Una "inquisición" tan descabellada como ilegal
El lanzamiento desde el Estado de un observatorio para monitorear y "desarticular" informaciones maliciosas es otro esperpento institucional
La Defensoría del Público, organismo creado por la ley de servicios de comunicación audiovisual, ha lanzado una iniciativa para la creación del Observatorio de la Desinformación y la Violencia Simbólica en Medios y Plataformas Digitales (Nodio), cuyo propósito es trabajar en la "detección, verificación, identificación y desarticulación de las estrategias argumentativas de noticias maliciosas y la identificación de sus operaciones de difusión".
En otra muestra del incesante crecimiento de la burocracia estatal, dado que la Defensoría contaba ya con una asignación presupuestaria superior a los 200 millones de pesos, semejante función no proviene de ninguna competencia legal y tampoco puede, obviamente, ser autoatribuida por el propio organismo, de modo que resulta, sencillamente, ilegal.
Además de reconocer el derecho de publicar las ideas sin censura previa, la Constitución nacional aclara que el gobierno federal tiene prohibido dictar cualquier norma que meramente "restrinja" esa libertad. La simple lectura del clarísimo texto constitucional exime de cualquier otra consideración.
La pretensión de "desarticular" presuntas noticias falsas implica poner los recursos públicos al servicio de una suerte de policía de la opinión. El Estado cuenta con estaciones de radio y televisión, con una agencia de noticias, y gasta ingentes sumas en publicitar sus actos de gobierno. ¿Cómo instrumentará la "desarticulación" de lo que un funcionario crea que es falso sin derrochar más recursos? Desde su sitio web de la Defensoría del Público se afirma que "no existen intenciones de llevar adelante ni el control ni la supervisión de la tarea de la prensa", puesto que "son actividades incompatibles con el organismo". A la luz de la experiencia de anteriores gestiones kirchneristas, sueña risueño cuando además se destaca que el único objetivo sería el de "fortalecer la pluralidad de voces".
Incluso si se leyera ingenuamente la iniciativa y se descartaran actos de censura indirecta prohibidos, incluida la persecución a plumas críticas que también hemos conocido, es descabellado atribuir a un organismo administrativo la función de calificar como cierta o falsa la expresión de cualquier periodista o ciudadano a través de un medio de comunicación. Para castigar delitos existen las leyes penales, que, por obvio que parezca, solo aplican los jueces.
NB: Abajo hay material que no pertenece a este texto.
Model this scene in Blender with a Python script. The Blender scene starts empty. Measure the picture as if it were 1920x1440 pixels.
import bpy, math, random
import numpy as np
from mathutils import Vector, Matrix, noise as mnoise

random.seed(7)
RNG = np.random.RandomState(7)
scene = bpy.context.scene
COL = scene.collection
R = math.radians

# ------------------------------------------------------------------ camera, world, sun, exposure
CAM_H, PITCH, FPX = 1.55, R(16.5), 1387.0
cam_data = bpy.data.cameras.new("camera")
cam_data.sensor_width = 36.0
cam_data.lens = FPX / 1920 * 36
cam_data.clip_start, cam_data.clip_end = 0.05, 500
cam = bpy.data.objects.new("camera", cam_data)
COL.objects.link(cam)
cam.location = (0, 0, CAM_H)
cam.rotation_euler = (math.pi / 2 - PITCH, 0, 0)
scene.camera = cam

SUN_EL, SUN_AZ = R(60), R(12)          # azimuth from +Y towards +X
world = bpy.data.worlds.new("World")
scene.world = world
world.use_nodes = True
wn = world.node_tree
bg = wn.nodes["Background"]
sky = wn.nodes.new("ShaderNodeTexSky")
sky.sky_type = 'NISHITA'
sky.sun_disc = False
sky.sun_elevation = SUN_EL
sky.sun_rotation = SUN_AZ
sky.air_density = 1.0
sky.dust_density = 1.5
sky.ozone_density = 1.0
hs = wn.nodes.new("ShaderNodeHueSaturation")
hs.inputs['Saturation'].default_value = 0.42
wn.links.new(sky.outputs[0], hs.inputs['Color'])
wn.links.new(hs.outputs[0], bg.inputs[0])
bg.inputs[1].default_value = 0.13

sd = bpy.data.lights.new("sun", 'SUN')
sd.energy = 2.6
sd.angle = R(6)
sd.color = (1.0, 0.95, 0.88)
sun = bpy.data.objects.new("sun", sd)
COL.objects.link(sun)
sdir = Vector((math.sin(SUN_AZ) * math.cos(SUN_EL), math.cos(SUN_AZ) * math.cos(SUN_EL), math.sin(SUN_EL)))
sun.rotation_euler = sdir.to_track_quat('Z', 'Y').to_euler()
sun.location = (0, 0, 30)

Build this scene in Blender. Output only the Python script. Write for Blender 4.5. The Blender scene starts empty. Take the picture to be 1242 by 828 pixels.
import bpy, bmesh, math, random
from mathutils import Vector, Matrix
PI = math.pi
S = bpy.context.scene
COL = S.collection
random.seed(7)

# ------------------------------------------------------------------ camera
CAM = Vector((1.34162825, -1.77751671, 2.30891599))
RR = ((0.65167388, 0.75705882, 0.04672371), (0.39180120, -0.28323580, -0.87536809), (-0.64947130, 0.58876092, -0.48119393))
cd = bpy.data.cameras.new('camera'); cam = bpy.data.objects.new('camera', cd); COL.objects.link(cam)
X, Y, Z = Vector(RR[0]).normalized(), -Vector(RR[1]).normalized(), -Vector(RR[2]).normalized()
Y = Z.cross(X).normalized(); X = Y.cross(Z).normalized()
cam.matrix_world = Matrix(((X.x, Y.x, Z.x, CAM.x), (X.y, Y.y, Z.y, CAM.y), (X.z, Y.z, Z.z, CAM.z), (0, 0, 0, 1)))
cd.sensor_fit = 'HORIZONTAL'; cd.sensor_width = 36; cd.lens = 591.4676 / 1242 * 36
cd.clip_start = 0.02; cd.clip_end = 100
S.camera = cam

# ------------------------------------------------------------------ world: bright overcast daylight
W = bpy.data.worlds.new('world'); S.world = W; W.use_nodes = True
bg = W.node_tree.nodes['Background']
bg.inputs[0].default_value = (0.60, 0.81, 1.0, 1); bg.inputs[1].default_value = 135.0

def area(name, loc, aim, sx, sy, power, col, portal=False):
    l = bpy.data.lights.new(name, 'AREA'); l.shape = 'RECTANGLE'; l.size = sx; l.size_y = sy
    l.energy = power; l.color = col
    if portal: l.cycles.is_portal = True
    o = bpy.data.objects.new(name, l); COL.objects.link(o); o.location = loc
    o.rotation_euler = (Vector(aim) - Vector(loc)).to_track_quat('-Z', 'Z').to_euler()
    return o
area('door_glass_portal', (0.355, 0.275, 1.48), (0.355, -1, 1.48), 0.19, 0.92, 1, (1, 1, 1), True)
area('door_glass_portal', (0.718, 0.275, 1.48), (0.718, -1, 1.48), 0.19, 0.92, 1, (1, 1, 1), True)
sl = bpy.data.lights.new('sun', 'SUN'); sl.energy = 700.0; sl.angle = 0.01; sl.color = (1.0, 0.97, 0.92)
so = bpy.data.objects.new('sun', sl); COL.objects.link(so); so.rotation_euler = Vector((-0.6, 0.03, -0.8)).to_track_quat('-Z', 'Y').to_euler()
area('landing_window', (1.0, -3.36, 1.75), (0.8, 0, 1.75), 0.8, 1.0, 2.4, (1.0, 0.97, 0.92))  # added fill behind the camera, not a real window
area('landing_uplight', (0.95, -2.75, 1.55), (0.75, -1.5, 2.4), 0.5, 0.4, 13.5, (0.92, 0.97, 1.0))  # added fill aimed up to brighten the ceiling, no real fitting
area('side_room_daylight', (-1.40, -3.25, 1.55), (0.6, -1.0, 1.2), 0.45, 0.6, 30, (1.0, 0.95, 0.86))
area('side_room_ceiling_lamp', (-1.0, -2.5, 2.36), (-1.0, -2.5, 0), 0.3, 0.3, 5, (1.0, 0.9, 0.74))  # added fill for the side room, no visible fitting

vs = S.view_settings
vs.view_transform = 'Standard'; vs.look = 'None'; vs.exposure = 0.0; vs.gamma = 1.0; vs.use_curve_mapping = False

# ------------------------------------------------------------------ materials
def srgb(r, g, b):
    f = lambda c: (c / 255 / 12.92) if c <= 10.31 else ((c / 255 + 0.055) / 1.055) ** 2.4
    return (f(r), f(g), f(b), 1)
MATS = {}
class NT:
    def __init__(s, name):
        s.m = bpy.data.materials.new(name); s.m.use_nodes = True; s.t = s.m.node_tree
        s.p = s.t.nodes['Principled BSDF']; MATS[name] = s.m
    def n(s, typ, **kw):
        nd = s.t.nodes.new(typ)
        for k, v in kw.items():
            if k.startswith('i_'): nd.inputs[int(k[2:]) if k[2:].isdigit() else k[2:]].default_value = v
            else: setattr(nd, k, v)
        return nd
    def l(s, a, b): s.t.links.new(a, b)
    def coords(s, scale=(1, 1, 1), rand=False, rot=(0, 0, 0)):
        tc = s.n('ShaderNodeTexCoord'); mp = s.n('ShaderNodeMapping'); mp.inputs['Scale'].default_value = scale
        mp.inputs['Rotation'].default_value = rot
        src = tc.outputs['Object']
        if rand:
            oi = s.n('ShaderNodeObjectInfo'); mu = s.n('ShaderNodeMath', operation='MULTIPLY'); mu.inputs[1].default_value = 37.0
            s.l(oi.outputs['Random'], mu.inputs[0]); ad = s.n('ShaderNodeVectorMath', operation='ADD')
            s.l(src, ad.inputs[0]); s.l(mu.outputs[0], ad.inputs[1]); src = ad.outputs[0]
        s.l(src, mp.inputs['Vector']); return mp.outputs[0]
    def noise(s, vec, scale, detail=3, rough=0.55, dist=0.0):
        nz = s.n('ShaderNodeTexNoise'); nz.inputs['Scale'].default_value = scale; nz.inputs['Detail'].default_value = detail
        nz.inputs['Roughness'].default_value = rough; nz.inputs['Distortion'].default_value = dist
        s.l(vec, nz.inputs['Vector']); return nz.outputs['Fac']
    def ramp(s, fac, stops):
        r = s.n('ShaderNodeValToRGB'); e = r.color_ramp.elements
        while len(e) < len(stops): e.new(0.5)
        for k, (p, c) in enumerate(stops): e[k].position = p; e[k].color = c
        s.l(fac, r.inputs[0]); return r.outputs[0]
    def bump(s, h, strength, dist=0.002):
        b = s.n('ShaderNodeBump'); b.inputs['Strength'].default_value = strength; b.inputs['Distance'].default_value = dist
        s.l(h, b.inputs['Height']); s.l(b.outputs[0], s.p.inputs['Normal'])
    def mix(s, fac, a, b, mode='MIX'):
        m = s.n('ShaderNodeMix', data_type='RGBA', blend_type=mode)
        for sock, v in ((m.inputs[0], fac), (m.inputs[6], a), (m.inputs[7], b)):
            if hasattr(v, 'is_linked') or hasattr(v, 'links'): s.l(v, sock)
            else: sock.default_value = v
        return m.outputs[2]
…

Por lo demás, es esperable que estos nuevos "cazadores de mentiras" no limiten su patrullaje informativo a los medios de comunicación audiovisual definidos como tales en la ley, y que avancen también sobre otras formas no menos influyentes de ejercer la libertad de expresión, como las redes sociales y demás vehículos de la era digital que no están todavía alcanzados por la ley que ha creado a la Defensoría. En la era digital, la pretensión de controlar lo que se difunde equivale a tapar el sol con la mano.
La iniciativa, además de inconstitucional, evoca peligrosamente la venezolana ley de responsabilidad social en radio y televisión, tristemente conocida como "ley resorte", en nombre de la cual la dictadura chavista ha cometido y sigue cometiendo todo tipo de atropellos a la libertad de expresión. No es un espejo en el que convenga mirarse.
Como bien señaló la Asociación de Entidades Periodísticas Argentinas (ADEPA), la instauración de esta clase de órganos de vigilancia desde el Estado implica un serio riesgo de que sean empleados como método sutil de disciplinamiento o represalia por motivaciones ajenas a los principios que dicen promover.
Ningún acto de vigilancia, pretendidamente disimulado como uno de "desarticulación", tendrá la más mínima validez legal. No obstante, para la salud de la maltrecha república es imprescindible que la Defensoría del Público deje sin efecto este esperpento institucional antes de que lo deban hacer los jueces.